Parashat Vayera: Halakhah
Illustration Credit: Rebecca Kerzner

Halakhah הֲלָכָה

How can a relationship be repaired when one person has hurt another?

The Mishnah teaches many laws about personal injury—how much you have to pay if you cause permanent damage to someone else. At the end of this, the Mishnah discusses other ways to make things better.
אַף עַל פִּי שֶׁהוּא נוֹתֵן לוֹ, אֵין נִמְחָל לוֹ עַד שֶׁיְּבַקֵּשׁ מִמֶּנּוּ, שֶׁנֶּאֱמַר: "וְעַתָּה הָשֵׁב אֵשֶׁת…" (בראשית כ:ז).
וּמִנַּיִן שֶׁלֹּא יְהֵא הַמּוֹחֵל אַכְזָרִי? שֶׁנֶּאֱמַר: "וַיִּתְפַּלֵּל אַבְרָהָם אֶל הָאֱלֹקִים וַיִּרְפָּא אֱלֹקִים אֶת אֲבִימֶלֶךְ."
If you cause damage, you’re not forgiven - even if you have already paid for it - until you say sorry and ask forgiveness.
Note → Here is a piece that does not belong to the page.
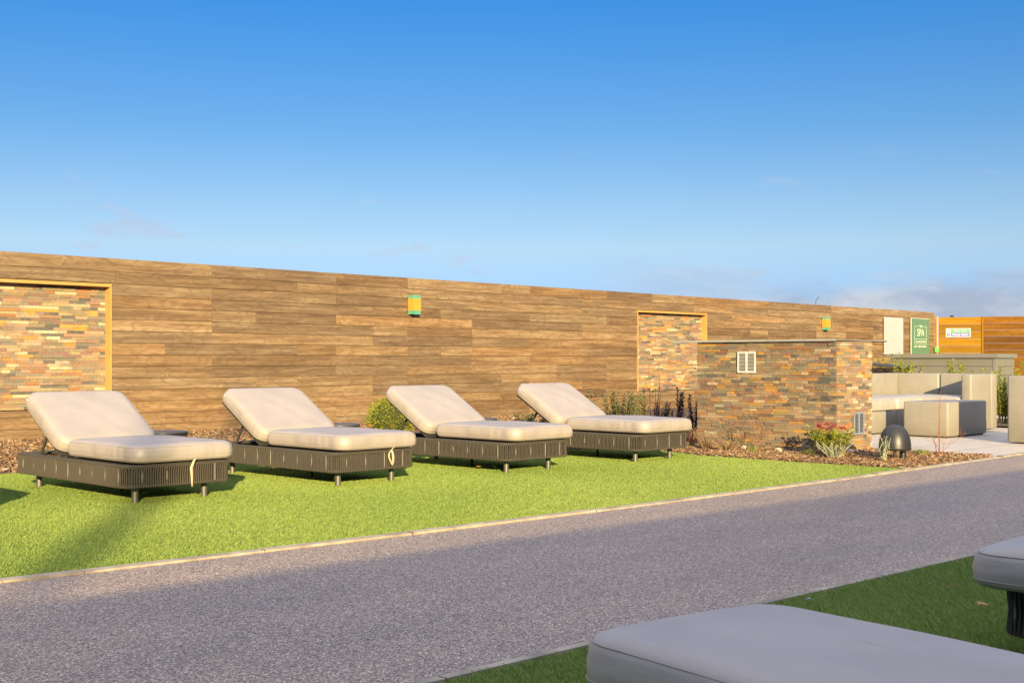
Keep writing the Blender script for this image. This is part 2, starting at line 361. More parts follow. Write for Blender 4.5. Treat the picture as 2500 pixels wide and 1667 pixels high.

As it is said, “Now, return Sarah to Avraham because he is a prophet and will pray on your behalf…” (Bereishit 20:7).
And how do we know that someone who doesn’t forgive is being cruel? As it is said, “Avraham prayed to God and God healed Avimelekh” (Bereishit 20:17).
  • Look at the story of Avraham, Sarah, and Avimelekh in Bereishit 20. What did Avimelekh do that hurt Avraham? How did Avimelekh fix the situation?
  • How does the Mishnah know that Avraham forgave Avimelekh?
  • Why is it so important to say sorry and ask for forgiveness, even after you pay for damage that you caused? Why isn’t it enough to just pay for the damage?
  • What’s cruel about refusing to forgive a person who’s genuinely saying sorry to you? What should you do if it feels hard to forgive someone when they ask for your forgiveness?